* Start *

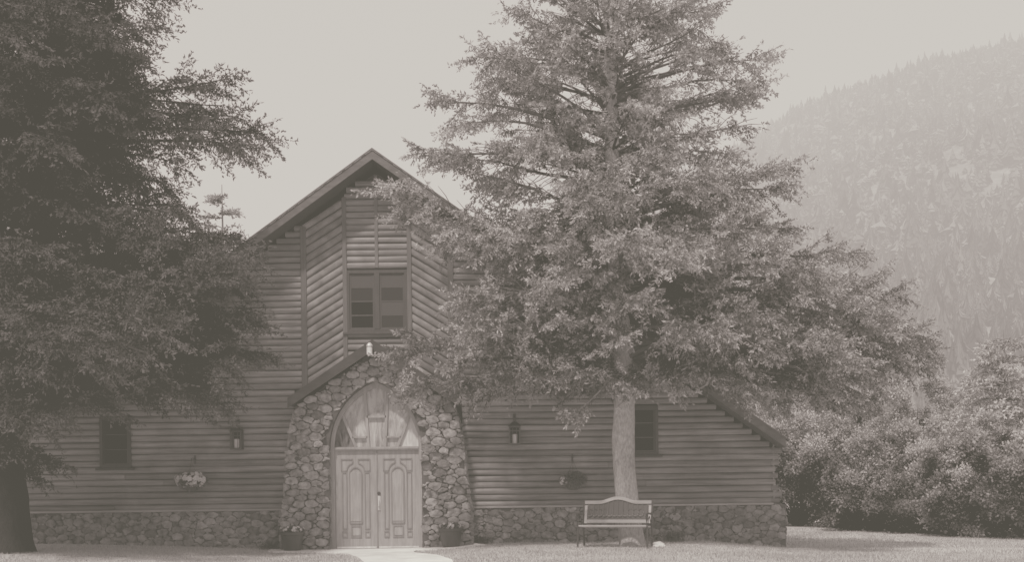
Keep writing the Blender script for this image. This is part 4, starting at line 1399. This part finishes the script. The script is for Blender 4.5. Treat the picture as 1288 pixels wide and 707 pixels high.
# woods on the hill: thousands of small conifers and scrub read as one mass
rg = np.random.default_rng(77)
allV, allS = [], []
cnt = 0
for i in range(32000):
    Y = 185 + 530 * rg.random() ** .8
    u = rg.uniform(-.08, .60)
    X = u * Y
    dn = .6 * mnoise.noise(Vector((X * .03, Y * .012, 7))) + .8 * mnoise.noise(Vector((X * .09, Y * .035, 2)))
    ridge = Y > 660
    low = Y < 330
    if rg.random() > .3 and not ridge and not (low and rg.random() < .5) and dn < rg.uniform(-.35, .35): continue
    z = hz_n(X, Y)
    h = (rg.uniform(3.0, 5.5) + (rg.uniform(1, 5) if rg.random() < .15 else 0)) * (.9 if ridge else 1.15) * (.85 if low else 1)
    conif = rg.random() < (.8 if (ridge or low) else .5)
    if not conif: h *= .55
    w_ = h * (rg.uniform(.2, .32) if conif else rg.uniform(.45, .65))
    shb = float(np.clip(rg.normal(.3 if conif else .75, .26), 0, 1))
    lev = 6 if conif else 4; K = 6; qf = .5
    if not .12 < u < .43: K = 4
    elif Y < 360 and u > .27: K = 13; qf = .24; lev += 2
    for l in range(lev):
        f_ = l / lev
        zz0 = z + h * (.08 + .8 * f_)
        rr = w_ * ((1 - f_) ** .8 if conif else math.sqrt(max(.1, 1 - (2 * f_ - .75) ** 2)))
        for k in range(K):
            a = rg.uniform(0, 2 * PI)
            e = np.array([math.cos(a), math.sin(a)]); q = np.array([-e[1], e[0]]) * rr * qf
            hh = h * (.26 if conif else .3)
            r2 = rr * rg.uniform(.7, 1.25)
            allV.append([[X, Y, zz0 + hh], [X + e[0] * r2 + q[0], Y + e[1] * r2 + q[1], zz0 - rg.uniform(0, .12) * h], [X + e[0] * r2 - q[0], Y + e[1] * r2 - q[1], zz0 - rg.uniform(0, .12) * h]])
            allS.append(shb + rg.normal(0, .08))
    cnt += 1
print("hill trees", cnt)
tag(quads_mesh("hill_woods", np.array(allV), np.clip(np.array(allS), 0, 1), M['hilltree'], nv=3), "hazy pale woodland of small conifers and scrub covering the hillside", "woods", kind="stuff")

# haze lying over the valley between the lawn and the hill
mb = MB(); mb.box(-900, 1300, 66, 1100, -30, 330, .5)
m = bpy.data.materials.new("valley_haze"); m.use_nodes = True
nt = m.node_tree; nt.nodes.clear()
out = N(nt, "ShaderNodeOutputMaterial"); ab = N(nt, "ShaderNodeVolumeAbsorption"); em = N(nt, "ShaderNodeEmission"); ad = N(nt, "ShaderNodeAddShader")
SIG = .0021
ab.inputs["Color"].default_value = (0, 0, 0, 1); ab.inputs["Density"].default_value = SIG
em.inputs["Color"].default_value = (1, 1, 1, 1); em.inputs["Strength"].default_value = SIG * 1.02  # self-glow stands in for sky light scattered by the haze
nt.links.new(ab.outputs[0], ad.inputs[0]); nt.links.new(em.outputs[0], ad.inputs[1]); nt.links.new(ad.outputs[0], out.inputs["Volume"])
tag(mb.build("haze", m), "pale summer haze lying in the valley before the hill", "haze", kind="stuff")

# ------------------------------------------------------------------ light
sd = Vector((-.44, -1.5, 2.25)).normalized()      # toward the sun
el = math.asin(sd.z); rot = math.atan2(sd.x, sd.y)
w = bpy.data.worlds.new("World"); SC.world = w; w.use_nodes = True
nt = w.node_tree; nt.nodes.clear()
out = N(nt, "ShaderNodeOutputWorld"); bg = N(nt, "ShaderNodeBackground")
sky = N(nt, "ShaderNodeTexSky", sky_type='NISHITA'); sky.sun_disc = False
sky.sun_elevation = el; sky.sun_rotation = rot % (2 * PI); sky.dust_density = 4; sky.air_density = 1.2
bw = N(nt, "ShaderNodeRGBToBW"); nt.links.new(sky.outputs[0], bw.inputs[0])
mx = mixc(nt, .72, bw.outputs[0], (9.2, 9.2, 9.2))      # white haze veils most of the blue
nt.links.new(mx, bg.inputs[0]); bg.inputs["Strength"].default_value = .116
nt.links.new(bg.outputs[0], out.inputs[0])
sun = bpy.data.lights.new("sun", 'SUN'); sun.energy = 4.9; sun.angle = R(3.5); sun.color = (1, .985, .97)
so = bpy.data.objects.new("sun", sun); COL.objects.link(so)
so.rotation_euler = sd.to_track_quat('Z', 'Y').to_euler(); so.location = (-20, -10, 40)

# ------------------------------------------------------------------ camera
cam = bpy.data.cameras.new("camera"); co = bpy.data.objects.new("camera", cam); COL.objects.link(co)
co.location = (0, 0, CAMZ)
co.rotation_euler = (Matrix.Rotation(R(90), 3, 'X') @ Matrix.Rotation(-ROLL, 3, 'Z')).to_euler()
cam.sensor_width = 36; cam.lens = FPX / 1288 * 36
cam.shift_y = (HZ - 353.5) / 1288
cam.clip_end = 6000
SC.camera = co

# ------------------------------------------------------------------ tone of the print: faded, warm grey
vs = SC.view_settings
vs.view_transform = 'Standard'; vs.look = 'None'; vs.exposure = 0; vs.gamma = 1
SC.display_settings.display_device = 'sRGB'
vs.use_curve_mapping = True
cm = vs.curve_mapping
def s2l(c): return c / 12.92 if c <= .04045 else ((c + .055) / 1.055) ** 2.4
def l2s(c): return c * 12.92 if c <= .0031308 else 1.055 * c ** (1 / 2.4) - .055
xs_ = [0, .003, .006, .012, .03, .06, .1, .17, .27, .4, .55, .72, .87, 1]
LO = (81, 78, 71); HI = (205, 201, 195)
MID = (1.5, -3.0, -1.5)
for ch in range(3):
    cv = cm.curves[ch]
    pts = []
    for x in xs_:
        s = l2s(x); s = max(0, s - .104 * math.exp(-s * 4))
        o_ = (LO[ch] + (HI[ch] - LO[ch]) * s + MID[ch] * 4 * s * (1 - s)) / 255
        pts.append((x, s2l(o_)))
    cv.points[0].location = pts[0]; cv.points[1].location = pts[-1]
    for p in pts[1:-1]: cv.points.new(*p)
cm.update()
SC.cycles.use_denoising = True
SC.cycles.max_bounces = 6; SC.cycles.transparent_max_bounces = 8
SC.cycles.volume_bounces = 0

* End *

> Exercise requirements: In this exercise, set down all of the data exactly, without the pictures.

> Solution for this exercise:
Keep writing the Blender script for this image. This is part 4, starting at line 1399. This part finishes the script. The script is for Blender 4.5. Treat the picture as 1288 pixels wide and 707 pixels high.
# woods on the hill: thousands of small conifers and scrub read as one mass
rg = np.random.default_rng(77)
allV, allS = [], []
cnt = 0
for i in range(32000):
    Y = 185 + 530 * rg.random() ** .8
    u = rg.uniform(-.08, .60)
    X = u * Y
    dn = .6 * mnoise.noise(Vector((X * .03, Y * .012, 7))) + .8 * mnoise.noise(Vector((X * .09, Y * .035, 2)))
    ridge = Y > 660
    low = Y < 330
    if rg.random() > .3 and not ridge and not (low and rg.random() < .5) and dn < rg.uniform(-.35, .35): continue
    z = hz_n(X, Y)
    h = (rg.uniform(3.0, 5.5) + (rg.uniform(1, 5) if rg.random() < .15 else 0)) * (.9 if ridge else 1.15) * (.85 if low else 1)
    conif = rg.random() < (.8 if (ridge or low) else .5)
    if not conif: h *= .55
    w_ = h * (rg.uniform(.2, .32) if conif else rg.uniform(.45, .65))
    shb = float(np.clip(rg.normal(.3 if conif else .75, .26), 0, 1))
    lev = 6 if conif else 4; K = 6; qf = .5
    if not .12 < u < .43: K = 4
    elif Y < 360 and u > .27: K = 13; qf = .24; lev += 2
    for l in range(lev):
        f_ = l / lev
        zz0 = z + h * (.08 + .8 * f_)
        rr = w_ * ((1 - f_) ** .8 if conif else math.sqrt(max(.1, 1 - (2 * f_ - .75) ** 2)))
        for k in range(K):
            a = rg.uniform(0, 2 * PI)
            e = np.array([math.cos(a), math.sin(a)]); q = np.array([-e[1], e[0]]) * rr * qf
            hh = h * (.26 if conif else .3)
            r2 = rr * rg.uniform(.7, 1.25)
            allV.append([[X, Y, zz0 + hh], [X + e[0] * r2 + q[0], Y + e[1] * r2 + q[1], zz0 - rg.uniform(0, .12) * h], [X + e[0] * r2 - q[0], Y + e[1] * r2 - q[1], zz0 - rg.uniform(0, .12) * h]])
            allS.append(shb + rg.normal(0, .08))
    cnt += 1
print("hill trees", cnt)
tag(quads_mesh("hill_woods", np.array(allV), np.clip(np.array(allS), 0, 1), M['hilltree'], nv=3), "hazy pale woodland of small conifers and scrub covering the hillside", "woods", kind="stuff")

# haze lying over the valley between the lawn and the hill
mb = MB(); mb.box(-900, 1300, 66, 1100, -30, 330, .5)
m = bpy.data.materials.new("valley_haze"); m.use_nodes = True
nt = m.node_tree; nt.nodes.clear()
out = N(nt, "ShaderNodeOutputMaterial"); ab = N(nt, "ShaderNodeVolumeAbsorption"); em = N(nt, "ShaderNodeEmission"); ad = N(nt, "ShaderNodeAddShader")
SIG = .0021
ab.inputs["Color"].default_value = (0, 0, 0, 1); ab.inputs["Density"].default_value = SIG
em.inputs["Color"].default_value = (1, 1, 1, 1); em.inputs["Strength"].default_value = SIG * 1.02  # self-glow stands in for sky light scattered by the haze
nt.links.new(ab.outputs[0], ad.inputs[0]); nt.links.new(em.outputs[0], ad.inputs[1]); nt.links.new(ad.outputs[0], out.inputs["Volume"])
tag(mb.build("haze", m), "pale summer haze lying in the valley before the hill", "haze", kind="stuff")

# ------------------------------------------------------------------ light
sd = Vector((-.44, -1.5, 2.25)).normalized()      # toward the sun
el = math.asin(sd.z); rot = math.atan2(sd.x, sd.y)
w = bpy.data.worlds.new("World"); SC.world = w; w.use_nodes = True
nt = w.node_tree; nt.nodes.clear()
out = N(nt, "ShaderNodeOutputWorld"); bg = N(nt, "ShaderNodeBackground")
sky = N(nt, "ShaderNodeTexSky", sky_type='NISHITA'); sky.sun_disc = False
sky.sun_elevation = el; sky.sun_rotation = rot % (2 * PI); sky.dust_density = 4; sky.air_density = 1.2
bw = N(nt, "ShaderNodeRGBToBW"); nt.links.new(sky.outputs[0], bw.inputs[0])
mx = mixc(nt, .72, bw.outputs[0], (9.2, 9.2, 9.2))      # white haze veils most of the blue
nt.links.new(mx, bg.inputs[0]); bg.inputs["Strength"].default_value = .116
nt.links.new(bg.outputs[0], out.inputs[0])
sun = bpy.data.lights.new("sun", 'SUN'); sun.energy = 4.9; sun.angle = R(3.5); sun.color = (1, .985, .97)
so = bpy.data.objects.new("sun", sun); COL.objects.link(so)
so.rotation_euler = sd.to_track_quat('Z', 'Y').to_euler(); so.location = (-20, -10, 40)

# ------------------------------------------------------------------ camera
cam = bpy.data.cameras.new("camera"); co = bpy.data.objects.new("camera", cam); COL.objects.link(co)
co.location = (0, 0, CAMZ)
co.rotation_euler = (Matrix.Rotation(R(90), 3, 'X') @ Matrix.Rotation(-ROLL, 3, 'Z')).to_euler()
cam.sensor_width = 36; cam.lens = FPX / 1288 * 36
cam.shift_y = (HZ - 353.5) / 1288
cam.clip_end = 6000
SC.camera = co

# ------------------------------------------------------------------ tone of the print: faded, warm grey
vs = SC.view_settings
vs.view_transform = 'Standard'; vs.look = 'None'; vs.exposure = 0; vs.gamma = 1
SC.display_settings.display_device = 'sRGB'
vs.use_curve_mapping = True
cm = vs.curve_mapping
def s2l(c): return c / 12.92 if c <= .04045 else ((c + .055) / 1.055) ** 2.4
def l2s(c): return c * 12.92 if c <= .0031308 else 1.055 * c ** (1 / 2.4) - .055
xs_ = [0, .003, .006, .012, .03, .06, .1, .17, .27, .4, .55, .72, .87, 1]
LO = (81, 78, 71); HI = (205, 201, 195)
MID = (1.5, -3.0, -1.5)
for ch in range(3):
    cv = cm.curves[ch]
    pts = []
    for x in xs_:
        s = l2s(x); s = max(0, s - .104 * math.exp(-s * 4))
        o_ = (LO[ch] + (HI[ch] - LO[ch]) * s + MID[ch] * 4 * s * (1 - s)) / 255
        pts.append((x, s2l(o_)))
    cv.points[0].location = pts[0]; cv.points[1].location = pts[-1]
    for p in pts[1:-1]: cv.points.new(*p)
cm.update()
SC.cycles.use_denoising = True
SC.cycles.max_bounces = 6; SC.cycles.transparent_max_bounces = 8
SC.cycles.volume_bounces = 0